[R] How to vectorize a function to handle two vectors

[David Winsemius]

On Aug 26, 2011, at 2:43 PM, Newbie wrote:

> Dear R-users
>
> I am trying to "vectorize" a function so that it can handle two  
> vectors of
> inputs. I want the function to use phi (a function), k[1] and t[1]  
> for the
> first price, and so on for the second, third and fourth price.

? mapply


> I tried to do
> the mapply,

Oh, you thought of that.

> but I dont know how to specify to R what input I want to be
> vectors (k and t)(see in the bottom what I tried). I have read the  
> help
> file, but I still dont understand how to do it properly. Also, I've  
> tried to
> use sapply (which seems totally wrong). However, the function uses  
> k[1] for
> t 1 to 4, and thereby returns 16 different values instead of just 4.

Huh?

> Can anyone tell me how to do this - I know the answer is simple, but  
> I dont
> understand how

I think the problem is (at least) slightly more complex than you first  
described. You should spend more time describing in unambiguous  
language the conditions and operations.

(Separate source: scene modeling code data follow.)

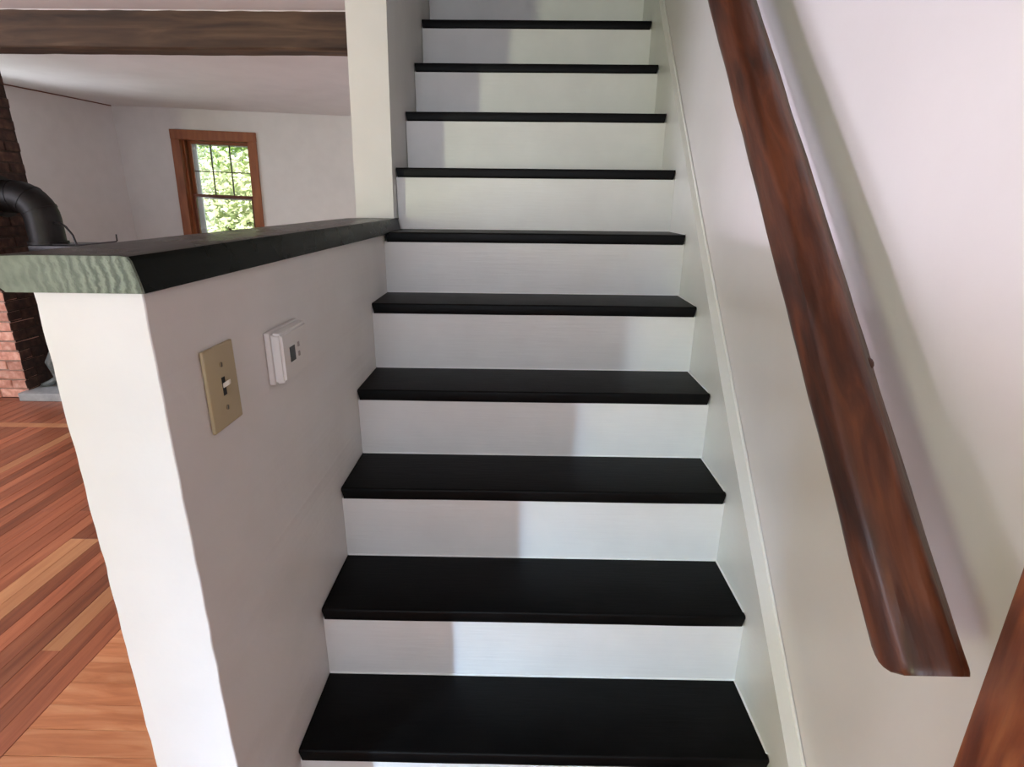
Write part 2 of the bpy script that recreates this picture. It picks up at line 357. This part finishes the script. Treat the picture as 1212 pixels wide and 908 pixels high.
# ---------------------------------------------------------------- staircase
st = thing('staircase', 'straight staircase with black painted treads and white risers', 'staircase', (0, -.19, 0))
def off(o): o.location = (0, .19, 0); return o
def skx(y): return SW + .009 * max(0, min(1, (y - .45) / .5))      # face of the skirt board
for k in range(NT):
    # riser k below tread k stands at y = (k-1)*RUN ; tread k spans nose to next riser
    yn = (k - 1) * RUN - .005 + DY[k]; z = R * (k + 1) + DZ[k]; yb = k * RUN + .012 + DY[k + 1]
    z_low = R * k + DZ[k - 1] if k else 0
    off(bx('riser', (.0005 if k < 7 else lean(z) + .0005, yn + .005, z_low - (.02 if k else 0)), (skx(yn) - .0005, yn + .023, z - TT + .002), 'riser', st))
    bm = bmesh.new()
    xa = .0015; xb = skx(yn) - .002
    if k >= 7: xa = lean(z) + .0015
    if k == 6: xa = .0055
    # cross section (y,z): slightly rounded nose
    rr = .005
    sec = [(yb, z - TT), (yb, z)]
    for t in range(5):
        a = math.pi / 2 * t / 4; sec.append((yn + rr - rr * math.sin(a), z - rr + rr * math.cos(a)))
    for t in range(5):
        a = math.pi / 2 * t / 4; sec.append((yn + rr * 1.2 - rr * 1.2 * math.cos(a), z - TT + rr * 1.2 - rr * 1.2 * math.sin(a)))
    n = len(sec); N = 26; rings = []
    for i in range(N + 1):
        u = i / N; xx = xa + (xb - xa) * u
        endt = min(i, N - i) ; inset = {0: .004, 1: .0}.get(endt, 0)
        ring = []
        for (a, b) in sec:
            wy = .0012 * noise.noise(V((xx * 6, k * 3.1, 0))) if a < yn + .01 else 0
            ia = inset if a < yn + .01 and b < z - TT / 2 else 0
            ring.append(bm.verts.new((xx + (ia if i == 0 else (-ia if i == N else 0)), a + wy, b + .0006 * noise.noise(V((xx * 5, a * 9, k))))))
        rings.append(ring)
    for A, B in zip(rings, rings[1:]):
        for q in range(n): bm.faces.new((A[q], A[(q + 1) % n], B[(q + 1) % n], B[q]))
    bm.faces.new(rings[0]); bm.faces.new(rings[-1][::-1])
    off(obj('tread', bm, 'black', st, smooth=True))
    # thin bead of white caulk round the back of each tread
    bm = bmesh.new()
    yr = k * RUN + DY[k + 1] if k < NT - 1 else k * RUN
    box(bm, (xa + .001, yr - .0028, z - .001), (skx(yr) - .002, yr + .004, z + .0026), .0012)
    box(bm, (skx(yn) - .0035, yn + .012, z - .001), (skx(yn) + .001, yr, z + .0022), .001)
    off(obj('caulk_bead', bm, 'caulk', st))
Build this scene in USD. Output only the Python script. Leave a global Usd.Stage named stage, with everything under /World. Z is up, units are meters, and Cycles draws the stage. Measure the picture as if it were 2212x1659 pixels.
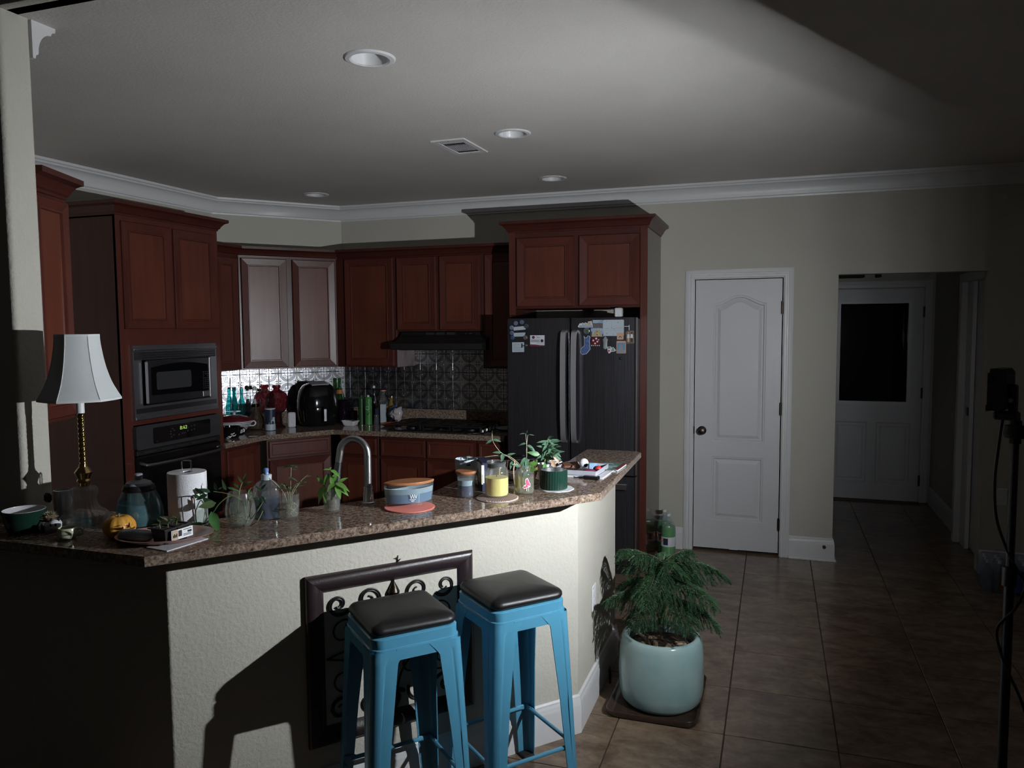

Keep reading.

>
> Thank you for your time
> Kinds Rikke
>
> #------ Characteristic function of the Heston model -----#
> phiHeston <- function(parameters)
> {
> 	lambda <- parameters[1];
>  	rho <- parameters[2];
>   	eta <- parameters[3];
>  	theta <- parameters[4];
> 	v0 <- parameters[5];
>
> 	function(u, t)
> 	{
> 	alpha <- -u*u/2 - 1i*u/2;
>    	beta <- lambda - rho*eta*1i*u;
>    	gamma <- eta^2/2;
>    	d <- sqrt(beta*beta - 4*alpha*gamma);
>    	rplus <- (beta + d)/(2*gamma);
>    	rminus <- (beta - d)/(2*gamma);
>    	g <- rminus / rplus;
>    	D <- rminus * (1 - exp(-d*t))/ (1 - g*exp(-d*t));
>    	C <- lambda * (rminus * t - 2/eta^2 * log( (1 - g*exp(-(d*t)))/ 
> (1 - g)
> ) );
>    	return(exp(C*theta + D*v0));
> 	}
> }
>
>
> Price_call <- function(phi, k, t)
> {
> 	integrand <-  function(u){Re(exp(-1i*u*k)*phi(u - 1i/2, t)/(u^2 +  
> 1/4))};
>    	res <- 1 - exp(k/2)/pi*integrate(integrand,lower=0,upper=Inf) 
> $value;
>    	return(res);
> }
>
> subHeston <- c(0.6067,-0.7571,0.2928,0.0707,0.0654);
> kV <- c(0.9,1,1.2,1.3)
> tV <- c(0.1,0.4,0.5, 1)
>
> HestonCallVec <- function(phi, kVec, t)
> {
> sapply(kVec, function(k){Price_call(phi, k, t)})
> }
> HestonCallVec(phiHeston(subHeston), kV, 1)
>
> subHeston <- c(0.6067,-0.7571,0.2928,0.0707,0.0654);
> kV <- c(0.9,1,1.2,1.3)
> tV <- c(0.1,0.4,0.5, 1)
>
> HestonCallVec2 <- function(phi, kVec, tVec)
> {
> sapply(tVec, function(t){HestonCallVec(phi, kVec, t)})
> }
> HestonCallVec2(phiHeston(subHeston), kV, tV)
> # This should give 4 values

Hmmmm, I get 16 values. Maybe you should put some more time into  
understanding why it does not return the structure you expect.  
phiHubHeston returns a function. Was that what you designed?

>
> This is what I tried for the mapply function, which returns a list,  
> instead
> of values.
>
> HestonCallVec <- function(phi, kVec, t)
> {
> mapply(function(k, t){Price_call(phi, k, t)})
> }
> HestonCallVec(phiHeston(subHeston), kV, tV)
> # This should give 4 values

This is what I get with the mapply call I would have expected for use  
of a function which is what phiHeston(subHeston) returns:

 > # This should give 4 values
 > mapply(phiHeston(subHeston), kV, tV)
[1] 0.9973156-0.0029158i 0.9862950-0.0124475i 0.9752339-0.0178313i
[4] 0.9406358-0.0336025i

Whether these are the "right" 4 values is for you to determine.

-- 

David Winsemius, MD
West Hartford, CT